Because of your small gain $\epsilon$ one can use time scale separation, such that from the perspective of the dynamics of $k(t)$ the variable $\theta(t)$ seems to follow a quasi-steady-state of
$$ \bar{\theta}(t) = \frac{k(t)\,u}{b}. \tag{1} $$
The error between the actual $\theta(t)$ and $(1)$ is defined as $\tilde{\theta}(t) = \theta(t) - \bar{\theta}(t)$ and can be shown to have to following dynamics
$$ \dot{\tilde{\theta}}(t) = -b\,\tilde{\theta}(t) - \frac{\epsilon\,h(\theta,k,u)\,u}{b}. \tag{2} $$
Using the convolution integral it can be shown that from $(2)$ it follows that
$$ \tilde{\theta}(t) = e^{-b\,t}\,\tilde{\theta}(0) + \epsilon \int_0^t e^{b\,(\tau-t)}\,\frac{h(\theta(\tau), k(\tau), u)\,u}{b}\,d\tau. \tag{3} $$
I am not too familiar with giving complete proofs when it comes to time scale separation, so this might not be completely correct but hopefully at least gives some intuition and insights in how to proceed. Namely, $(2)$ should be BIBO, so if $h(\theta,k,u)$ remains bounded then that integral should also be bounded. Therefore, after enough time $t_0$, in which the transient $e^{-b\,t}\,\tilde{\theta}(0)$ has practically vanished, it should hold that
$$ \theta(t) = \bar{\theta}(t) + O(\epsilon), \tag{4} $$
where $O(\epsilon)$ can be seen as a perturbation. For the unperturbed system one can substitute $(1)$ for $\theta(t)$ in the sign constraint, which yields
$$ \text{sign}[h(\bar{\theta}(t), k(t), u)] = -\text{sign}[\bar{\theta}(t)\,u] = -\text{sign}\!\left[\frac{k(t)\,u^2}{b}\right], \tag{5} $$
and since $u \neq 0$ and $b > 0$ it follows that $(5)$ is equivalent to
$$ \text{sign}[h(\bar{\theta}(t), k(t), u)] = -\text{sign}[k(t)]. \tag{6} $$
Hopefully it is clear that from $(6)$ for the unperturbed system it follows that $k(t)$ and thus $\theta(t)$ would be asymptotically stable, since $\text{sign}[\dot{k}(t)] = -\text{sign}[k(t)]$.
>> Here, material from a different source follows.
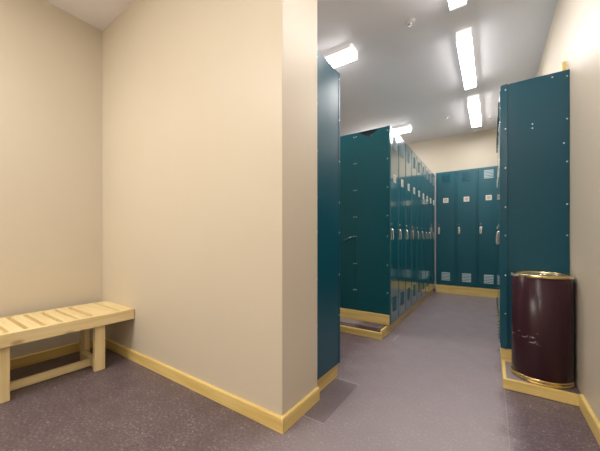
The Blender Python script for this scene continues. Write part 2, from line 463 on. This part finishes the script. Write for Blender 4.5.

The perturbed sign constraint would give
$$ \text{sign}[h(\theta(t), k(t), u)] = -\text{sign}\!\left[\frac{k(t)\,u^2}{b} + u\,O(\epsilon)\right], \tag{7} $$
so once $k(t)$ becomes small enough the contribution of $u\,O(\epsilon)$ might become significant. Therefore, I am not entirely sure how to proceed here.
I also tried to look for a potential Lyapunov function for $t > t_0$. Using $\tilde{\theta}(t)$ and $(2)$ a potential candidate might be
$$ V(\tilde{\theta}(t), k(t)) = \frac{1}{2} \epsilon\,\tilde{\theta}(t)^2 + \frac{1}{2} k(t)^2, \tag{8} $$
for which it can be shown that it has the following time derivative
$$ \dot{V}(\theta(t), k(t)) = \epsilon \left( -b\,\tilde{\theta}(t)^2 - \tilde{\theta}(t) \frac{\epsilon\,h(\theta,k,u)\,u}{b} + k(t)\,h(\theta,k,u) \right). \tag{9} $$
The term $\tilde{\theta}(t)\,\epsilon\,h(\theta,k,u)\,u / b$ should be negligibly, since it is multiplied by $\epsilon$, but this still leaves the issue that $k(t)\,h(\theta,k,u)$ might not be negative definite in $k(t)$, even with the assumption that $t>t_0$.
Another approach could be to use the circle criterion, since a sign constraint would translate nicely to the sector bound $[0,\infty]$. However, in order for this approach to work it is required to have the following tighter sector constraint
$$ h(\theta,k,u)\,[\epsilon\,h(\theta,k,u) - K\,\theta\,u] \leq 0, $$
with $0 < K < \frac{b^2}{u^2}$. So if $\epsilon$ can chosen to be arbitrarily close to zero then this constraint essentially requires that $h(\theta,k,u)$ is continuous at $\theta=0$. If you would be able to impose this constraint and would like more details regarding to this approach feel free to ask.